Short exercise | Copy verbatim the material from its first line to the line that holds "S.camera = cam", including that line.
BEGIN
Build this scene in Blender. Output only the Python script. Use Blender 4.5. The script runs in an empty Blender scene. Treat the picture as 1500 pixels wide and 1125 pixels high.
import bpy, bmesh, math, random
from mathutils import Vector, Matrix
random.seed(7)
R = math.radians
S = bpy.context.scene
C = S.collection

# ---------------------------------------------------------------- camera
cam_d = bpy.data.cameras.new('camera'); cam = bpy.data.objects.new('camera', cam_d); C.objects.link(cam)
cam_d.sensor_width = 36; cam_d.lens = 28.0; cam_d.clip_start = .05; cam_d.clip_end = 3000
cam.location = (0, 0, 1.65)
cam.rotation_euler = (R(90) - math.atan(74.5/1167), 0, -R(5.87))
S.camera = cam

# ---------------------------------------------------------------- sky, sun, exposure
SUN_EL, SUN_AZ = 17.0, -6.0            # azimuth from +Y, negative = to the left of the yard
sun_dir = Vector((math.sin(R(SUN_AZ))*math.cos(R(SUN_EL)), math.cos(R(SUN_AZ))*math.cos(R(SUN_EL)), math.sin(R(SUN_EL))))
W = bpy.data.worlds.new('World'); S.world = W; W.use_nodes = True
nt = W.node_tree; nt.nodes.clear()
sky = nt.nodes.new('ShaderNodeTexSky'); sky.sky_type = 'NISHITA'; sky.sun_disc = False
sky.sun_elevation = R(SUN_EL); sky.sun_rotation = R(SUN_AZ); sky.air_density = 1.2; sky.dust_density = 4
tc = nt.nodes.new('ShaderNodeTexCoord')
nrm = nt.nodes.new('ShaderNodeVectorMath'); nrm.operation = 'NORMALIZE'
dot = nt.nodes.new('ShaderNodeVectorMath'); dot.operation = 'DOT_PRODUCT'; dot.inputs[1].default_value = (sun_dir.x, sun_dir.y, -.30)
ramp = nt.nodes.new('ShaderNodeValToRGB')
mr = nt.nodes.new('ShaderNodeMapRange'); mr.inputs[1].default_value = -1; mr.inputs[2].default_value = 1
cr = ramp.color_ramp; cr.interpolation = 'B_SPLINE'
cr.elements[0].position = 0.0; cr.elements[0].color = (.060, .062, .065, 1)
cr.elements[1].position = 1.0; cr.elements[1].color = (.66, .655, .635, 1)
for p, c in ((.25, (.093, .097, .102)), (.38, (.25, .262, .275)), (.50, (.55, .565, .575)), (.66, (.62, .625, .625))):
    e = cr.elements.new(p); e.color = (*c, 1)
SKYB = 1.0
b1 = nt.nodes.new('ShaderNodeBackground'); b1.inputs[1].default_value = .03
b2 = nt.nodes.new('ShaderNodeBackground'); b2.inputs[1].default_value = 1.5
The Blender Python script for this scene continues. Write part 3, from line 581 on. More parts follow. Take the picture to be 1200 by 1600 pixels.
END
Answer to this task |
Build this scene in Blender. Output only the Python script. Use Blender 4.5. The script runs in an empty Blender scene. Treat the picture as 1500 pixels wide and 1125 pixels high.
import bpy, bmesh, math, random
from mathutils import Vector, Matrix
random.seed(7)
R = math.radians
S = bpy.context.scene
C = S.collection

# ---------------------------------------------------------------- camera
cam_d = bpy.data.cameras.new('camera'); cam = bpy.data.objects.new('camera', cam_d); C.objects.link(cam)
cam_d.sensor_width = 36; cam_d.lens = 28.0; cam_d.clip_start = .05; cam_d.clip_end = 3000
cam.location = (0, 0, 1.65)
cam.rotation_euler = (R(90) - math.atan(74.5/1167), 0, -R(5.87))
S.camera = cam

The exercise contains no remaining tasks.